━━ Data to process ━━

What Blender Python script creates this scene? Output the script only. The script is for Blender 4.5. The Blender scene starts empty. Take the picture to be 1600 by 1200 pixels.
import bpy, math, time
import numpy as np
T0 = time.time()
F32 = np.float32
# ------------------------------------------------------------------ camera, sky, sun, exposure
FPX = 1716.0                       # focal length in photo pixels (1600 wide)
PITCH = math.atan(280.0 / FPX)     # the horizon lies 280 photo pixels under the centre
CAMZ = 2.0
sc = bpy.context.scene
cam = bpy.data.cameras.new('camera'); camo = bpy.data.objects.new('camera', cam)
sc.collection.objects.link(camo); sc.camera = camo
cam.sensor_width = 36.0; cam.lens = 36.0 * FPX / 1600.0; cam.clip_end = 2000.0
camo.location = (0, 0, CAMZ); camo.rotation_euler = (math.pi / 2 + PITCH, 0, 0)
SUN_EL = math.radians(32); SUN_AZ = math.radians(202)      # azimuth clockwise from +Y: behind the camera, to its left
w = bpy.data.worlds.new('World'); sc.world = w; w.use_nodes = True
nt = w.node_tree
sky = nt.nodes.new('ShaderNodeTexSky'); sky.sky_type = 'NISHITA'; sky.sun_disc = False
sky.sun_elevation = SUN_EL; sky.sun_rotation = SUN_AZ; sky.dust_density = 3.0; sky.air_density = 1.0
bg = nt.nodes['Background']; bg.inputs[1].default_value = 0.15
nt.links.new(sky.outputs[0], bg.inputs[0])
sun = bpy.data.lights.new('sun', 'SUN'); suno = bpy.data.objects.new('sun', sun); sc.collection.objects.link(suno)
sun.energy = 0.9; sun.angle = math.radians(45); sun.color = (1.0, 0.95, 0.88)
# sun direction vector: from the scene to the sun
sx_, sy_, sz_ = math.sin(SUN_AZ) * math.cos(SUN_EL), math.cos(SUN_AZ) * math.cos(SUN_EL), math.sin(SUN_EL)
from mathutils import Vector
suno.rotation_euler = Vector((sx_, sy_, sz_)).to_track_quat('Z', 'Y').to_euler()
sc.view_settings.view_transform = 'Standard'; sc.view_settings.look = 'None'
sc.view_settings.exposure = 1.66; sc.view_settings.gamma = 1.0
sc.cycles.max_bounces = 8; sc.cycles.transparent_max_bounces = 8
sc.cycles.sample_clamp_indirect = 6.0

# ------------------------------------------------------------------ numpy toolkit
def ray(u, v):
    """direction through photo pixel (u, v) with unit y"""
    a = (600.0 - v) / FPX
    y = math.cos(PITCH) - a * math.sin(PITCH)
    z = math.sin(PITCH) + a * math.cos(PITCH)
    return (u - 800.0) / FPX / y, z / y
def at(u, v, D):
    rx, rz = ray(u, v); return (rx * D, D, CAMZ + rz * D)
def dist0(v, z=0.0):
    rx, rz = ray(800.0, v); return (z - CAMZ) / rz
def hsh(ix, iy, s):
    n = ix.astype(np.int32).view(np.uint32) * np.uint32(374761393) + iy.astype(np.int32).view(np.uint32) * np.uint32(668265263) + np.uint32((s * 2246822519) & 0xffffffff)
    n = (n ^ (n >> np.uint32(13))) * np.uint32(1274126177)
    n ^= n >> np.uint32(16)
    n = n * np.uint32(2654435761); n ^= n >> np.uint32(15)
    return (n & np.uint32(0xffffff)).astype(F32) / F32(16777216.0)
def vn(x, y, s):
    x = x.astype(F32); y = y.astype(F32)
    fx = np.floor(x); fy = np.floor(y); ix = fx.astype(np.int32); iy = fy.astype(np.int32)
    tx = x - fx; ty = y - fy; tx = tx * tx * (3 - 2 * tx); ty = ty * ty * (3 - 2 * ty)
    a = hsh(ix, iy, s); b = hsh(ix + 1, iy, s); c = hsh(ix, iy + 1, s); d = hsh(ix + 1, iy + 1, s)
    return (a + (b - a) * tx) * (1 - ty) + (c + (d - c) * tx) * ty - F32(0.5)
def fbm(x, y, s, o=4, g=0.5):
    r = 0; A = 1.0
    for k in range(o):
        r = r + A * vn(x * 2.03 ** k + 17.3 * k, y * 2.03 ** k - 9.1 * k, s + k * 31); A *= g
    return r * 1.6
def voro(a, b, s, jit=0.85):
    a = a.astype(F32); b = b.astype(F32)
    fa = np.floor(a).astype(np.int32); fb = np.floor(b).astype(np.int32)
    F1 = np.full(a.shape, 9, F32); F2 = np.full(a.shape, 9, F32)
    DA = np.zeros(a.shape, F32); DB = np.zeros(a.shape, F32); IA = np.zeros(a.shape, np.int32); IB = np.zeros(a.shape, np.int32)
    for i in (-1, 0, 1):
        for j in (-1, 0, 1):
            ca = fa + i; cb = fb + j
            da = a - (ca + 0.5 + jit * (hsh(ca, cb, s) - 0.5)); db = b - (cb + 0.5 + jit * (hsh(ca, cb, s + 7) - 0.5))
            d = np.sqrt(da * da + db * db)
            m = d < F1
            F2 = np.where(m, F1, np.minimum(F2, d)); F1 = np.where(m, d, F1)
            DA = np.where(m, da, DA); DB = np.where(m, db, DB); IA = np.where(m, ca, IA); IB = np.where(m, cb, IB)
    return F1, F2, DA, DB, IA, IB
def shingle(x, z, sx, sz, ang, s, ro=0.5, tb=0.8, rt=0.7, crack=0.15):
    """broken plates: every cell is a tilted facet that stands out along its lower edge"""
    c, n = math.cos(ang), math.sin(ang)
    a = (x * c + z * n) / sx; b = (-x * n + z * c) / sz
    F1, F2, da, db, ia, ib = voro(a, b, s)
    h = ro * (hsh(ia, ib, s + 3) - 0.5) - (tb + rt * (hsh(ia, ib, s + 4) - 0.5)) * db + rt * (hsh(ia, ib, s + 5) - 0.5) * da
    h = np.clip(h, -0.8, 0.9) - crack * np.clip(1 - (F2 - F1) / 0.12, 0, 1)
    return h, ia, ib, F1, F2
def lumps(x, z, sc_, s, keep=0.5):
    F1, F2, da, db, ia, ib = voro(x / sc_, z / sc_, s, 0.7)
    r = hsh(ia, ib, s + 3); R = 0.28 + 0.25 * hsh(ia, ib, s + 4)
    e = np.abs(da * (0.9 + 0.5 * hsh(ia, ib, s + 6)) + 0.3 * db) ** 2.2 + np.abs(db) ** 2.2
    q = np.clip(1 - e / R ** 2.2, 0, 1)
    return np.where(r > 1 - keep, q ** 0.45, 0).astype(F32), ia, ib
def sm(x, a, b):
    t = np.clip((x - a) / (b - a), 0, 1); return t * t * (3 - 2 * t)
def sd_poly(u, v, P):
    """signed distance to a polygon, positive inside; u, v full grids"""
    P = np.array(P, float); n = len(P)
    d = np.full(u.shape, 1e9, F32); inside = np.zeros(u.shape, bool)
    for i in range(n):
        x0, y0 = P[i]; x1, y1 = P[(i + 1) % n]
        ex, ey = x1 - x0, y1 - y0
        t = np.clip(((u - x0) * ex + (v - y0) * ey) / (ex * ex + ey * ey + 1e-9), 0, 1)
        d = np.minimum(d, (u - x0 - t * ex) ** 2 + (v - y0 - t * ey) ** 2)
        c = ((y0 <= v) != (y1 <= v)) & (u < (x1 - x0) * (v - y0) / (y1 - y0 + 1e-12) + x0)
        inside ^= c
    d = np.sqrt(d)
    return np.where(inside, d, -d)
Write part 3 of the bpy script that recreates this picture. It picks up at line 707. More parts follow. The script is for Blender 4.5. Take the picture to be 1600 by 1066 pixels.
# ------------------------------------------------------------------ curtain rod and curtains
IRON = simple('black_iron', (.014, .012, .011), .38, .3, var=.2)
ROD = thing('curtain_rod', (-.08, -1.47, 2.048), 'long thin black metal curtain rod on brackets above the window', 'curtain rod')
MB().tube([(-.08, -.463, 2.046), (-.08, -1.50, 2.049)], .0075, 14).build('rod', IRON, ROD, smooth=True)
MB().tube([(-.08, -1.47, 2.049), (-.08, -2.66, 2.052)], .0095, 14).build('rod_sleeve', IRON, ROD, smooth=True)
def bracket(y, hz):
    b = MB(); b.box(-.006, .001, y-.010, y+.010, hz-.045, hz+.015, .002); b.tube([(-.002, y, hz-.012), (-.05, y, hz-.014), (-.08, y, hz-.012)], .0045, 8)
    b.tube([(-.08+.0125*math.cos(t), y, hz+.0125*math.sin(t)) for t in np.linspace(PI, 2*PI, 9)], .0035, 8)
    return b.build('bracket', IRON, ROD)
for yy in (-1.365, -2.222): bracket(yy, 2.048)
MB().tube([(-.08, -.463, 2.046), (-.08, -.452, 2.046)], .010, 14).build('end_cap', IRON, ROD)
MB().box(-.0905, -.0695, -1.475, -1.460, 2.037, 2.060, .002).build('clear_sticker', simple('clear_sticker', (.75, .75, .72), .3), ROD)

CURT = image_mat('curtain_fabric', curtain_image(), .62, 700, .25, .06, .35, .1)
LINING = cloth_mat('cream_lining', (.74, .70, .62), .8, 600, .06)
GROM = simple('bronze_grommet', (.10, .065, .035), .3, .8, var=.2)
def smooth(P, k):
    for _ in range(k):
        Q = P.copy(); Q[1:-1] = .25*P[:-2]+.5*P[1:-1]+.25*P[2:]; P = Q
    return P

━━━

Task details: Only a number is wanted: how many lines of the data above contain "that"?

The result: 2